▶ _Task statement_: Retype all of the data. Every line must match exactly.

▶ _Given data_:
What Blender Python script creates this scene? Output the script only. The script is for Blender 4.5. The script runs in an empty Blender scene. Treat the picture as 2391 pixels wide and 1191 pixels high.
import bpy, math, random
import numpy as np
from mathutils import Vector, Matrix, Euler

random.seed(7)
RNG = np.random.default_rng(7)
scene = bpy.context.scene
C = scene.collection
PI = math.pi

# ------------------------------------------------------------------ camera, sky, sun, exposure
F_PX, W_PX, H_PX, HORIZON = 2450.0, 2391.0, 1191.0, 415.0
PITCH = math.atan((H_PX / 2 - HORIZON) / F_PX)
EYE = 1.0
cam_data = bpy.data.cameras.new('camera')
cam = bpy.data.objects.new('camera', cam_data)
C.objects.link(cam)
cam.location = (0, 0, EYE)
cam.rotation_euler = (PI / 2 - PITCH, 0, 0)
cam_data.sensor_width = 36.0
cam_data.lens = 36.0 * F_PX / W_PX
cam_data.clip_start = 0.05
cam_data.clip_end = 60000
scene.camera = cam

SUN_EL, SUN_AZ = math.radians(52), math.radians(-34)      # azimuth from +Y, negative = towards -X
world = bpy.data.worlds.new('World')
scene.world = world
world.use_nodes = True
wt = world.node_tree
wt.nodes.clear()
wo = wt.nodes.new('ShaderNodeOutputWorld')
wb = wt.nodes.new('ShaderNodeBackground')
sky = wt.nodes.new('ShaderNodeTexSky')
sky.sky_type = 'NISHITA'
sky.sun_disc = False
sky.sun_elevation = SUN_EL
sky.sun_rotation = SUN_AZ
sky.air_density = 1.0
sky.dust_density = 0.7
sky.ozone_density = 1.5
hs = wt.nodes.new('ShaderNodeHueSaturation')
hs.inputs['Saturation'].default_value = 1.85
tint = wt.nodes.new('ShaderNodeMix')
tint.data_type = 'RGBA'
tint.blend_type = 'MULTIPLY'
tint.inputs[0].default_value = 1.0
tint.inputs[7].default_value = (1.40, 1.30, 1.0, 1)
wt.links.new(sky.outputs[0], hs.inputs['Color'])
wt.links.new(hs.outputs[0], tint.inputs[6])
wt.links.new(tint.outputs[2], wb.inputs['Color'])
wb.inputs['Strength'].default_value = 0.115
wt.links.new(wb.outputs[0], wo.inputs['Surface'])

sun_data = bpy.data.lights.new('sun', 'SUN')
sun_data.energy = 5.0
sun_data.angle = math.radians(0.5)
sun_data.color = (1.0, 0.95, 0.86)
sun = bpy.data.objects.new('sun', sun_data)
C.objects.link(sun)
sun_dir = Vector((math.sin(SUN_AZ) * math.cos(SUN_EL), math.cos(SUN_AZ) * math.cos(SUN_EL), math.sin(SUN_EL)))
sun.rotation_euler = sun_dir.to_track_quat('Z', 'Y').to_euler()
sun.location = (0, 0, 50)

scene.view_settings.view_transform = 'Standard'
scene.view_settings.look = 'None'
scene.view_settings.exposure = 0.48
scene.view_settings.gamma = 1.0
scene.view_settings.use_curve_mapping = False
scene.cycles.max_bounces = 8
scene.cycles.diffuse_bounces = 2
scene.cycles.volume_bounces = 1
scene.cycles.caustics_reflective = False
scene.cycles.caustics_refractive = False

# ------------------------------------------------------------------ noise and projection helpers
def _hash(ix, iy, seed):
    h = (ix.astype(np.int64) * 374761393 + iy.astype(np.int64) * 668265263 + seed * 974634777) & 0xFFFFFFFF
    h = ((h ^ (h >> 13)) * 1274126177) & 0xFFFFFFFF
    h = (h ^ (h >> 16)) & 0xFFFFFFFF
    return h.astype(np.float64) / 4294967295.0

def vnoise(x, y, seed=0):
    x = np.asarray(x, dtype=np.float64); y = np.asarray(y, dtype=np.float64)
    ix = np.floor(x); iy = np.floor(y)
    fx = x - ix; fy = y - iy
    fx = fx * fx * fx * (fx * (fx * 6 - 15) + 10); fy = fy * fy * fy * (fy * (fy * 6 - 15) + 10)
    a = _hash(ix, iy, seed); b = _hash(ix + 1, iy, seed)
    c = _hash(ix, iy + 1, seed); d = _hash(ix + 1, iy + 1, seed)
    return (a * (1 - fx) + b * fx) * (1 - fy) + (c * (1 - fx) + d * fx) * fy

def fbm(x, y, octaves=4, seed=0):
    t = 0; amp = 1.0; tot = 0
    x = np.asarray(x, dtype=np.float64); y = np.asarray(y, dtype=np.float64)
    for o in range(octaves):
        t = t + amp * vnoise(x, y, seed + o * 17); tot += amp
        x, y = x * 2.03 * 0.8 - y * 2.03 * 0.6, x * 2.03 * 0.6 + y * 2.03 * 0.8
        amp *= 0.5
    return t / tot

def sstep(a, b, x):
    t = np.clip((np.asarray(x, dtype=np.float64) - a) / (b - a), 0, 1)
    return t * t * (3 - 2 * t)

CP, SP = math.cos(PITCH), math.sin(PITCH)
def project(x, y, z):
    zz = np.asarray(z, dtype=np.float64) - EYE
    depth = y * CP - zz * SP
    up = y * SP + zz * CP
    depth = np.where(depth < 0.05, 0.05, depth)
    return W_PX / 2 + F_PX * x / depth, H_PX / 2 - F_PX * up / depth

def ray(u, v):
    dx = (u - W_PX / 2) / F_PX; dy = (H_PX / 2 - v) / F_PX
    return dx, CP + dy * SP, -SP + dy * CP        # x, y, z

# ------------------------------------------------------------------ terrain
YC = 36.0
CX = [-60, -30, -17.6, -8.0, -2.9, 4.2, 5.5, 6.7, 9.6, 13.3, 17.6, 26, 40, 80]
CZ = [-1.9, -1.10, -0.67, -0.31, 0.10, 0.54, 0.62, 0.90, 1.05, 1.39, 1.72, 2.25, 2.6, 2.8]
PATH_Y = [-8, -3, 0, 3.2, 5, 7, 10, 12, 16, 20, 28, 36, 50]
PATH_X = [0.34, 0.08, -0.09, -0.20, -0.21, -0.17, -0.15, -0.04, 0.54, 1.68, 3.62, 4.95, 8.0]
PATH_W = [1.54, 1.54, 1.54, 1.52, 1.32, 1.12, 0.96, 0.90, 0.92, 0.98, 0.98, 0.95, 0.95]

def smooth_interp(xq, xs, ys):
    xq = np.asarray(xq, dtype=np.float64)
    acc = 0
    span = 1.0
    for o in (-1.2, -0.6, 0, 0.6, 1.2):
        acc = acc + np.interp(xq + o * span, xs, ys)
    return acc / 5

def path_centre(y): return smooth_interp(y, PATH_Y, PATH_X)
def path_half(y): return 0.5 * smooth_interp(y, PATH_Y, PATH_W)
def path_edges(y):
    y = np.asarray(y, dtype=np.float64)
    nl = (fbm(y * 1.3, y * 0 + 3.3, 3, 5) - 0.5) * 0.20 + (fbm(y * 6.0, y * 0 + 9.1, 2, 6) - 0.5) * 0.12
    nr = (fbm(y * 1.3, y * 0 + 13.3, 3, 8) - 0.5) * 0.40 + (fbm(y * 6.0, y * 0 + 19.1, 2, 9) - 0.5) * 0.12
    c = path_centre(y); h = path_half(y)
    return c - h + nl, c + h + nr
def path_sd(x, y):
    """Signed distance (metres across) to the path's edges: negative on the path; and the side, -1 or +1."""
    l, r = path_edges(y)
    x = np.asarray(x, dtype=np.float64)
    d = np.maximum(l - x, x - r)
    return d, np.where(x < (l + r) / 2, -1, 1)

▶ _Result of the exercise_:
What Blender Python script creates this scene? Output the script only. The script is for Blender 4.5. The script runs in an empty Blender scene. Treat the picture as 2391 pixels wide and 1191 pixels high.
import bpy, math, random
import numpy as np
from mathutils import Vector, Matrix, Euler

random.seed(7)
RNG = np.random.default_rng(7)
scene = bpy.context.scene
C = scene.collection
PI = math.pi

# ------------------------------------------------------------------ camera, sky, sun, exposure
F_PX, W_PX, H_PX, HORIZON = 2450.0, 2391.0, 1191.0, 415.0
PITCH = math.atan((H_PX / 2 - HORIZON) / F_PX)
EYE = 1.0
cam_data = bpy.data.cameras.new('camera')
cam = bpy.data.objects.new('camera', cam_data)
C.objects.link(cam)
cam.location = (0, 0, EYE)
cam.rotation_euler = (PI / 2 - PITCH, 0, 0)
cam_data.sensor_width = 36.0
cam_data.lens = 36.0 * F_PX / W_PX
cam_data.clip_start = 0.05
cam_data.clip_end = 60000
scene.camera = cam

SUN_EL, SUN_AZ = math.radians(52), math.radians(-34)      # azimuth from +Y, negative = towards -X
world = bpy.data.worlds.new('World')
scene.world = world
world.use_nodes = True
wt = world.node_tree
wt.nodes.clear()
wo = wt.nodes.new('ShaderNodeOutputWorld')
wb = wt.nodes.new('ShaderNodeBackground')
sky = wt.nodes.new('ShaderNodeTexSky')
sky.sky_type = 'NISHITA'
sky.sun_disc = False
sky.sun_elevation = SUN_EL
sky.sun_rotation = SUN_AZ
sky.air_density = 1.0
sky.dust_density = 0.7
sky.ozone_density = 1.5
hs = wt.nodes.new('ShaderNodeHueSaturation')
hs.inputs['Saturation'].default_value = 1.85
tint = wt.nodes.new('ShaderNodeMix')
tint.data_type = 'RGBA'
tint.blend_type = 'MULTIPLY'
tint.inputs[0].default_value = 1.0
tint.inputs[7].default_value = (1.40, 1.30, 1.0, 1)
wt.links.new(sky.outputs[0], hs.inputs['Color'])
wt.links.new(hs.outputs[0], tint.inputs[6])
wt.links.new(tint.outputs[2], wb.inputs['Color'])
wb.inputs['Strength'].default_value = 0.115
wt.links.new(wb.outputs[0], wo.inputs['Surface'])

sun_data = bpy.data.lights.new('sun', 'SUN')
sun_data.energy = 5.0
sun_data.angle = math.radians(0.5)
sun_data.color = (1.0, 0.95, 0.86)
sun = bpy.data.objects.new('sun', sun_data)
C.objects.link(sun)
sun_dir = Vector((math.sin(SUN_AZ) * math.cos(SUN_EL), math.cos(SUN_AZ) * math.cos(SUN_EL), math.sin(SUN_EL)))
sun.rotation_euler = sun_dir.to_track_quat('Z', 'Y').to_euler()
sun.location = (0, 0, 50)

scene.view_settings.view_transform = 'Standard'
scene.view_settings.look = 'None'
scene.view_settings.exposure = 0.48
scene.view_settings.gamma = 1.0
scene.view_settings.use_curve_mapping = False
scene.cycles.max_bounces = 8
scene.cycles.diffuse_bounces = 2
scene.cycles.volume_bounces = 1
scene.cycles.caustics_reflective = False
scene.cycles.caustics_refractive = False

# ------------------------------------------------------------------ noise and projection helpers
def _hash(ix, iy, seed):
    h = (ix.astype(np.int64) * 374761393 + iy.astype(np.int64) * 668265263 + seed * 974634777) & 0xFFFFFFFF
    h = ((h ^ (h >> 13)) * 1274126177) & 0xFFFFFFFF
    h = (h ^ (h >> 16)) & 0xFFFFFFFF
    return h.astype(np.float64) / 4294967295.0

def vnoise(x, y, seed=0):
    x = np.asarray(x, dtype=np.float64); y = np.asarray(y, dtype=np.float64)
    ix = np.floor(x); iy = np.floor(y)
    fx = x - ix; fy = y - iy
    fx = fx * fx * fx * (fx * (fx * 6 - 15) + 10); fy = fy * fy * fy * (fy * (fy * 6 - 15) + 10)
    a = _hash(ix, iy, seed); b = _hash(ix + 1, iy, seed)
    c = _hash(ix, iy + 1, seed); d = _hash(ix + 1, iy + 1, seed)
    return (a * (1 - fx) + b * fx) * (1 - fy) + (c * (1 - fx) + d * fx) * fy

def fbm(x, y, octaves=4, seed=0):
    t = 0; amp = 1.0; tot = 0
    x = np.asarray(x, dtype=np.float64); y = np.asarray(y, dtype=np.float64)
    for o in range(octaves):
        t = t + amp * vnoise(x, y, seed + o * 17); tot += amp
        x, y = x * 2.03 * 0.8 - y * 2.03 * 0.6, x * 2.03 * 0.6 + y * 2.03 * 0.8
        amp *= 0.5
    return t / tot

def sstep(a, b, x):
    t = np.clip((np.asarray(x, dtype=np.float64) - a) / (b - a), 0, 1)
    return t * t * (3 - 2 * t)

CP, SP = math.cos(PITCH), math.sin(PITCH)
def project(x, y, z):
    zz = np.asarray(z, dtype=np.float64) - EYE
    depth = y * CP - zz * SP
    up = y * SP + zz * CP
    depth = np.where(depth < 0.05, 0.05, depth)
    return W_PX / 2 + F_PX * x / depth, H_PX / 2 - F_PX * up / depth

def ray(u, v):
    dx = (u - W_PX / 2) / F_PX; dy = (H_PX / 2 - v) / F_PX
    return dx, CP + dy * SP, -SP + dy * CP        # x, y, z

# ------------------------------------------------------------------ terrain
YC = 36.0
CX = [-60, -30, -17.6, -8.0, -2.9, 4.2, 5.5, 6.7, 9.6, 13.3, 17.6, 26, 40, 80]
CZ = [-1.9, -1.10, -0.67, -0.31, 0.10, 0.54, 0.62, 0.90, 1.05, 1.39, 1.72, 2.25, 2.6, 2.8]
PATH_Y = [-8, -3, 0, 3.2, 5, 7, 10, 12, 16, 20, 28, 36, 50]
PATH_X = [0.34, 0.08, -0.09, -0.20, -0.21, -0.17, -0.15, -0.04, 0.54, 1.68, 3.62, 4.95, 8.0]
PATH_W = [1.54, 1.54, 1.54, 1.52, 1.32, 1.12, 0.96, 0.90, 0.92, 0.98, 0.98, 0.95, 0.95]

def smooth_interp(xq, xs, ys):
    xq = np.asarray(xq, dtype=np.float64)
    acc = 0
    span = 1.0
    for o in (-1.2, -0.6, 0, 0.6, 1.2):
        acc = acc + np.interp(xq + o * span, xs, ys)
    return acc / 5

def path_centre(y): return smooth_interp(y, PATH_Y, PATH_X)
def path_half(y): return 0.5 * smooth_interp(y, PATH_Y, PATH_W)
def path_edges(y):
    y = np.asarray(y, dtype=np.float64)
    nl = (fbm(y * 1.3, y * 0 + 3.3, 3, 5) - 0.5) * 0.20 + (fbm(y * 6.0, y * 0 + 9.1, 2, 6) - 0.5) * 0.12
    nr = (fbm(y * 1.3, y * 0 + 13.3, 3, 8) - 0.5) * 0.40 + (fbm(y * 6.0, y * 0 + 19.1, 2, 9) - 0.5) * 0.12
    c = path_centre(y); h = path_half(y)
    return c - h + nl, c + h + nr
def path_sd(x, y):
    """Signed distance (metres across) to the path's edges: negative on the path; and the side, -1 or +1."""
    l, r = path_edges(y)
    x = np.asarray(x, dtype=np.float64)
    d = np.maximum(l - x, x - r)
    return d, np.where(x < (l + r) / 2, -1, 1)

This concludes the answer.